Thursday, August 16, 2012

Holiday reading

The summer holidays can be the best time for reading.  However, especially if you are flying abroad, then there will be a limit on how many books you can bring, which is annoying for those of us who read a lot.

So, here are a few quick pieces of advice on how you can reduce the number of books you have to pack without running out of things to read.

1. Start Afresh

If you are in the middle of a book, then it's probably better to start a new one.  The weight of the pages that you have already read is dead weight.  For obvious reasons, a paperback is better then a hardback book.

2. E-readers 

I personally am a supporter of the paper book; they don't run out of battery or hurt your eyes, and I think that it's easier to form an emotional connection with a book if it doesn't occupy the same space as a hundred other books.  Maybe that's a bit materialistic of me, but I just enjoy the feeling of reading a paper book.  However, I understand that there are a lot of advantages to e-readers, and going on holidays is one of those times where it can be great to have one. An e-reader and a charger are far lighter then most books, and you can bring as much reading material as you could possibly need with you.

3. Slow reading

While everyone has their own reading pace, this pace can also change depending on what book you are reading.  For example, when you read a fast-paced book, then you might read more quickly, either consciously or subconsciously, because you want to get to the end, or find out what happens next.  However, if you read a novel that's very introspective and thought-provoking then you might spend more time digesting the ideas and thus read more slowly.  While there is nothing wrong with either type of book, it might be a better idea to bring a book that you think you will read more slowly on holiday, so it will last longer.

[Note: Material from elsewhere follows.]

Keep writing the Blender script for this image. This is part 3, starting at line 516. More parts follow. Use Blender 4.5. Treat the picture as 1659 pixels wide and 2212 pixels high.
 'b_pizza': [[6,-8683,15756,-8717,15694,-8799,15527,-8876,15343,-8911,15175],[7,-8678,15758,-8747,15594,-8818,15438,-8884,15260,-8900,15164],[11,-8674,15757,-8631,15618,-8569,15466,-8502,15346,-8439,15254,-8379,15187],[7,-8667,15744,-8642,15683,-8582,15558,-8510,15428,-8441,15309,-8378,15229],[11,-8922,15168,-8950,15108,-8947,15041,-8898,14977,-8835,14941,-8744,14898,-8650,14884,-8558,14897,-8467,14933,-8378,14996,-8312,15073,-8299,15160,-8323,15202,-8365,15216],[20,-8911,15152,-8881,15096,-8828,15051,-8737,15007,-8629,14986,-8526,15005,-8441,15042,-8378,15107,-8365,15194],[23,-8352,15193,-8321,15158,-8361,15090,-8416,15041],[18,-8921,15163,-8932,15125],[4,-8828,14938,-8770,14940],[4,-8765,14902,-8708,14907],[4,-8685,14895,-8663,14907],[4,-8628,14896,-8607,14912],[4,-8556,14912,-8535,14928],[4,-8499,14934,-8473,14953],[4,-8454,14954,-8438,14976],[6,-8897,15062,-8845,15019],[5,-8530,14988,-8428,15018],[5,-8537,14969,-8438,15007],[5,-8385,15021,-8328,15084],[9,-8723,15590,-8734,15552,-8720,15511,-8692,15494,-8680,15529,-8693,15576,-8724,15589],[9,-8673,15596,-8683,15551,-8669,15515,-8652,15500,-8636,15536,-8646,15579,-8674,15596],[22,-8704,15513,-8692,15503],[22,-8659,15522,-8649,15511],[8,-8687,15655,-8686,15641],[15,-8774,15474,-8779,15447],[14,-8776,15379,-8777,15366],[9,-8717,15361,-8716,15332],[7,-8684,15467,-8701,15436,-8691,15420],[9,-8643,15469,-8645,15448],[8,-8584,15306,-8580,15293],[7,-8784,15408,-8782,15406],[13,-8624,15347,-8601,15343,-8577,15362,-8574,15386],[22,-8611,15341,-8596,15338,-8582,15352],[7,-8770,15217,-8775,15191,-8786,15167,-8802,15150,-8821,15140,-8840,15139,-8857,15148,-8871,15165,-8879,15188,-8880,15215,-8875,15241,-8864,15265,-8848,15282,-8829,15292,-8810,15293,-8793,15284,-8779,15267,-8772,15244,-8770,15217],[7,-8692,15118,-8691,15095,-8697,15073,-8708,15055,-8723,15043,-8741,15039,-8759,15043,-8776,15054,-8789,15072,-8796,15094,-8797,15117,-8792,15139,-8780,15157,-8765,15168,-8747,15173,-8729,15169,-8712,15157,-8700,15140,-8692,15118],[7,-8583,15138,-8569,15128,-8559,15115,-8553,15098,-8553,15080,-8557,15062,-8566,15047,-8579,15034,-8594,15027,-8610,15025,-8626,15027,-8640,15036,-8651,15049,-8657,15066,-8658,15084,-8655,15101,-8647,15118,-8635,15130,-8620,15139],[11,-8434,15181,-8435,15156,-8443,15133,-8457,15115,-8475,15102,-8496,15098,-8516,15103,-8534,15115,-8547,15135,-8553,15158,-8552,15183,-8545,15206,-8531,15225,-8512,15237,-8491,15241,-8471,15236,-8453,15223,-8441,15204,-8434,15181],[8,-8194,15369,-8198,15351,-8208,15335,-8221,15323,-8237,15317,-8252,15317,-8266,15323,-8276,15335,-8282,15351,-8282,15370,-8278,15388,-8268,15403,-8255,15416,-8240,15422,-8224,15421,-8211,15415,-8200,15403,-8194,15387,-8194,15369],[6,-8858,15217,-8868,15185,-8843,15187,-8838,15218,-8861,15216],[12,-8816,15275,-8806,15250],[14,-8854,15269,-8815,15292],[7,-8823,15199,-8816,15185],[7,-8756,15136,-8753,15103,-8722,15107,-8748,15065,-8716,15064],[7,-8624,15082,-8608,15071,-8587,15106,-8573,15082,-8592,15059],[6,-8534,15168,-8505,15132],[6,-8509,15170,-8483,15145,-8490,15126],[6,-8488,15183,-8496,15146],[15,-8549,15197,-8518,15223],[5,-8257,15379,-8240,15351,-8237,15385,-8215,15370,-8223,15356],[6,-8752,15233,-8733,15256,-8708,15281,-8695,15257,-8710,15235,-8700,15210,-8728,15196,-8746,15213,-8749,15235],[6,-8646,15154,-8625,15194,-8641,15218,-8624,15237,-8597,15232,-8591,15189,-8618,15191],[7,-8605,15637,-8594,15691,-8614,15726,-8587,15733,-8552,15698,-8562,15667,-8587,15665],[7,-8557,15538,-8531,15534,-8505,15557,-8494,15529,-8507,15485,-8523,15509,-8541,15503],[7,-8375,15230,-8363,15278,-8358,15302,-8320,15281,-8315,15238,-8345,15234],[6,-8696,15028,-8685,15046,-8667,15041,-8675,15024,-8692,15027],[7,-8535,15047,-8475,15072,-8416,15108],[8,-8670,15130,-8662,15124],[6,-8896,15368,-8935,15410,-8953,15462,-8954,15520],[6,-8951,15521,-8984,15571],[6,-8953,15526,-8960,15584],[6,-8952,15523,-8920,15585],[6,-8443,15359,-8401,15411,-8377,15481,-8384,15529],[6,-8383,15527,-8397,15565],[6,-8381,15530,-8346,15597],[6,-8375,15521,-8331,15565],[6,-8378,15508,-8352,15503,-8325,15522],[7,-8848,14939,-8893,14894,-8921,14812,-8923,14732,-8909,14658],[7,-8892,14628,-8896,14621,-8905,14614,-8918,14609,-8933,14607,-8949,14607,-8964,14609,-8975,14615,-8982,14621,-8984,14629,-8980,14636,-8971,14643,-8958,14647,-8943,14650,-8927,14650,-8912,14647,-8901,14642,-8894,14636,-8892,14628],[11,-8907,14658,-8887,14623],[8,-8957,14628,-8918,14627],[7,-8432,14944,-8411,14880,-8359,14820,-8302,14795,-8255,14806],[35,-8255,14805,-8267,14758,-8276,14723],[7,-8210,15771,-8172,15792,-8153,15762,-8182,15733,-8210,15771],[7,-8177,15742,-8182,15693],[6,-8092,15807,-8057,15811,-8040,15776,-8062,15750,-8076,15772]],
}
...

4. Buy a book while you're there

If you're on holidays somewhere were you have some knowledge of the local language, then it might be a great idea to buy a book in that language while you're there.  You might only be able to read children's books, but it can help to learn the language.  I would particularly recommend this if you are on a student exchange.

5. Join the library

If you are going on holidays in your home country, you might not need to go through a long, complicated process to borrow some books from the local library in the place where your staying.  This helps reduce the number of books you have to bring and is better for the environment then buying a brand new book.